__TO BE DONE__. Print exactly the lines from the first one down to the line that contains "from mathutils import", both included, and skip the pictures.

Scenes as source code:

## Start

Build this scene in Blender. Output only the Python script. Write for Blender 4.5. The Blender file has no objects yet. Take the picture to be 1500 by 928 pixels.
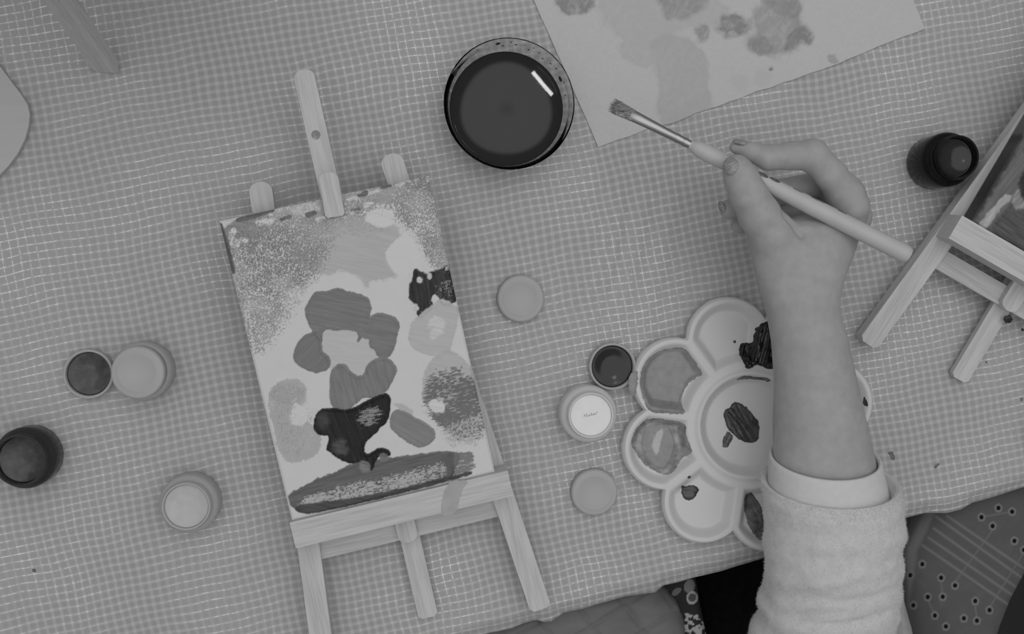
import bpy, bmesh, math, random
import numpy as np
from mathutils import Matrix, Vector, noise as mnoise

# ------------------------------------------------------------------ camera, light, exposure
S = 0.001                      # the script works in millimetres; tabletop cloth is z = 0
CAM_H, F_PX, NADIR = 850.0, 1700.0, (590.0, 420.0)
scene = bpy.context.scene
d_ = np.array([(NADIR[0]-750)/F_PX, -(NADIR[1]-464)/F_PX, -1.0]); d_ /= np.linalg.norm(d_)
wx = np.array([1.0, 0, 0]); wx -= (wx @ d_)*d_; wx /= np.linalg.norm(wx)
wz = -d_; wy = np.cross(wz, wx)
CM = np.array([wx, wy, wz])
cam_data = bpy.data.cameras.new('camera'); cam = bpy.data.objects.new('camera', cam_data)
scene.collection.objects.link(cam); scene.camera = cam
cam_data.sensor_width = 36; cam_data.sensor_fit = 'HORIZONTAL'; cam_data.lens = F_PX*36/1500
cam_data.clip_start = 0.01; cam_data.clip_end = 50
m4 = Matrix([list(CM[i])+[0] for i in range(3)]+[[0, 0, 0, 1]]); m4.translation = (0, 0, CAM_H*S)
cam.matrix_world = m4

world = bpy.data.worlds.new('room_light'); scene.world = world; world.use_nodes = True
world.node_tree.nodes['Background'].inputs[0].default_value = (1, 1, 1, 1)
world.node_tree.nodes['Background'].inputs[1].default_value = 0.40
_wt = world.node_tree; _tc = _wt.nodes.new('ShaderNodeTexCoord'); _sx = _wt.nodes.new('ShaderNodeSeparateXYZ'); _rp = _wt.nodes.new('ShaderNodeValToRGB')
_wt.links.new(_tc.outputs['Generated'], _sx.inputs[0]); _wt.links.new(_sx.outputs['Z'], _rp.inputs[0]); _wt.links.new(_rp.outputs[0], _wt.nodes['Background'].inputs[0])
_rp.color_ramp.elements[0].position = 0.0; _rp.color_ramp.elements[0].color = (.22, .22, .22, 1)      # dim walls, pale ceiling
_rp.color_ramp.elements[1].position = 0.85; _rp.color_ramp.elements[1].color = (1, 1, 1, 1)

def area_light(name, loc, target, size, power):
    l = bpy.data.lights.new(name, 'AREA'); l.shape = 'DISK'; l.size = size; l.energy = power
    o = bpy.data.objects.new(name, l); scene.collection.objects.link(o)
    o.location = loc
    o.rotation_euler = (Vector(target)-Vector(loc)).to_track_quat('-Z', 'Y').to_euler()
    return o
area_light('ceiling_panel', (0.15, 0.30, 2.0), (0.05, 0.05, 0), 2.6, 12.5)
tube = area_light('ceiling_lamp', (0.302, 0.440, 1.7), (0.05, 0, 0), 0.12, 0.22)
tube.data.shape = 'RECTANGLE'; tube.data.size = .065; tube.data.size_y = .008
tube.rotation_euler = (0, 0, math.radians(-49))

scene.view_settings.view_transform = 'Standard'; scene.view_settings.look = 'None'
scene.view_settings.exposure = 0.06; scene.view_settings.gamma = 1.0
scene.view_settings.use_curve_mapping = False

# ------------------------------------------------------------------ helpers
COL = scene.collection
def ray(px, py):
    return CM.T @ np.zeros(3) if False else CM @ np.array([(px-750)/F_PX, -(py-464)/F_PX, -1.0])
def P(px, py, z=0.0):                     # point of the place seen at that pixel, at height z (mm)
    r = ray(px, py); t = (z-CAM_H)/r[2]
    return np.array([0, 0, CAM_H]) + t*r
def SC(z): return F_PX/(CAM_H-z)
def PX(x, y, z):                          # where a point shows (arrays)
    v = np.stack([x, y, z-CAM_H], -1) @ CM
    return 750 + F_PX*v[..., 0]/-v[..., 2], 464 - F_PX*v[..., 1]/-v[..., 2]

def tag(o, label=None, cat=None, group=None, kind=None):
    for k, v in (('label', label), ('category', cat), ('group', group), ('kind', kind)):
        if v: o[k] = v
    return o
def link(name, me, mat=None, parent=None, smooth=True):
    o = bpy.data.objects.new(name, me); COL.objects.link(o)
    if mat: me.materials.append(mat)
    if parent: o.parent = parent
    if smooth: me.shade_smooth()
    return o
def empty(name, loc=(0, 0, 0), rz=0.0):
    o = bpy.data.objects.new(name, None); COL.objects.link(o); o.empty_display_size = .01
    o.location = [c*S for c in loc]; o.rotation_euler = (0, 0, rz); return o
def mesh(name, verts, faces):
    me = bpy.data.meshes.new(name); me.from_pydata([(a*S, b*S, c*S) for a, b, c in verts], [], faces); me.update(); return me
def bm_mesh(name, bm):
    bmesh.ops.recalc_face_normals(bm, faces=bm.faces)
    me = bpy.data.meshes.new(name); bm.to_mesh(me); bm.free(); return me
def auto_smooth(o, deg=40):
    me = o.data
    me.shade_smooth()
    me.set_sharp_from_angle(angle=math.radians(deg))
def lathe(name, prof, seg=72, ox=0, oy=0, oz=0, closed=True):
    verts, faces = [], []; n = len(prof)
    for i in range(seg):
        a = 2*math.pi*i/seg
        for r, z in prof: verts.append((ox+r*math.cos(a), oy+r*math.sin(a), oz+z))
    for i in range(seg):
        j = (i+1) % seg
        for k in range(n-1):
            faces.append((i*n+k, j*n+k, j*n+k+1, i*n+k+1))
    me = mesh(name, verts, faces)
    bm = bmesh.new(); bm.from_mesh(me); bmesh.ops.remove_doubles(bm, verts=bm.verts, dist=1e-6)
    bmesh.ops.recalc_face_normals(bm, faces=bm.faces); bm.to_mesh(me); bm.free()
    return me
def prism(name, pts, w0, w1, bevel=1.0, axis='w', hole=None):
    """outline pts (u, v) extruded from w0 to w1 with rounded edges"""
    bm = bmesh.new()
    def V(u, v, w): return bm.verts.new((u*S, v*S, w*S) if axis == 'w' else (u*S, w*S, v*S))
    lo = [V(u, v, w0) for u, v in pts]; hi = [V(u, v, w1) for u, v in pts]; n = len(pts)
    sides = [bm.faces.new((lo[i], lo[(i+1) % n], hi[(i+1) % n], hi[i])) for i in range(n)]
    if hole is None:
        bm.faces.new(lo[::-1]); bm.faces.new(hi)
        if bevel:
            es = [e for e in bm.edges if e.is_boundary is False and e.calc_face_angle(0) > .35]
            bmesh.ops.bevel(bm, geom=es, offset=bevel*S, segments=2, affect='EDGES', profile=.5)
    else:
        hu, hv, hr = hole; K = 20
        hl = [V(hu+hr*math.cos(2*math.pi*k/K), hv+hr*math.sin(2*math.pi*k/K), w0) for k in range(K)]
        hh = [V(hu+hr*math.cos(2*math.pi*k/K), hv+hr*math.sin(2*math.pi*k/K), w1) for k in range(K)]
        for k in range(K): bm.faces.new((hl[k], hh[k], hh[(k+1) % K], hl[(k+1) % K]))
        for outer, inner in ((lo, hl), (hi, hh)):
            es = [bm.edges.get((outer[i], outer[(i+1) % n])) for i in range(n)]
            es += [bm.edges.get((inner[k], inner[(k+1) % K])) for k in range(K)]
            bmesh.ops.triangle_fill(bm, use_beauty=True, use_dissolve=False, edges=es)
    return bm_mesh(name, bm)
def slat(a, b, width, round_a=False, round_b=True, corner=3.0):
    """outline of a straight slat from a to b with a rounded end"""
    a = np.array(a, float); b = np.array(b, float); d = b-a; L = np.linalg.norm(d); d /= L; n = np.array([-d[1], d[0]]); h = width/2
    out = []
    def end(c, dd, nn, rnd):
        if rnd:
            return [c - dd*h*.8 + dd*h*.8*math.sin(t) + nn*h*math.cos(t) for t in np.linspace(math.pi, 0, 13)]
        return [c-dd*corner-nn*h, c-nn*(h-corner), c+nn*(h-corner), c-dd*corner+nn*h]
    out += end(b, d, -n, round_b)[::-1] if False else end(b, d, n, round_b)
    out += end(a, -d, -n, round_a)
    return [tuple(p) for p in out]

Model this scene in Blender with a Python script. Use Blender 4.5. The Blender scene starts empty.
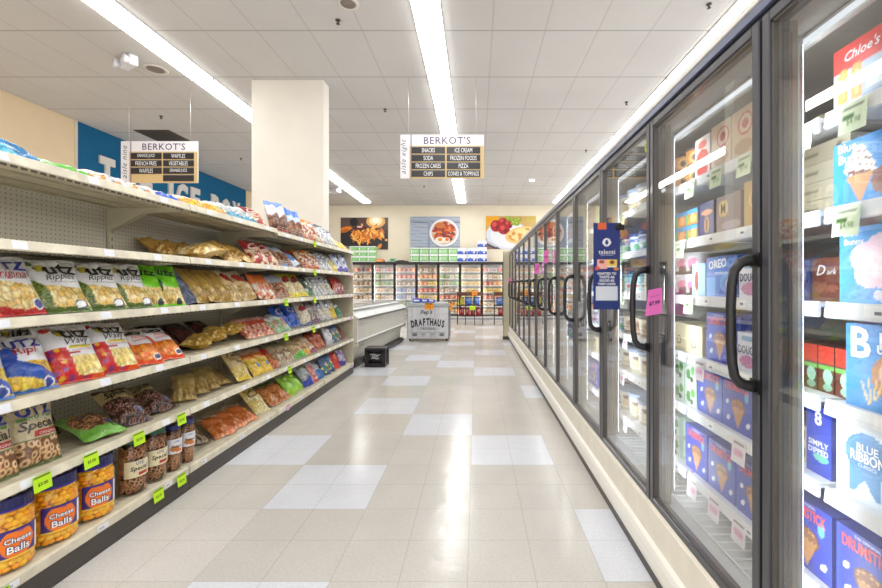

## End

__TASK SOLUTION__.
Build this scene in Blender. Output only the Python script. Write for Blender 4.5. The Blender file has no objects yet. Take the picture to be 1500 by 928 pixels.
import bpy, bmesh, math, random
import numpy as np
from mathutils import Matrix, Vector, noise as mnoise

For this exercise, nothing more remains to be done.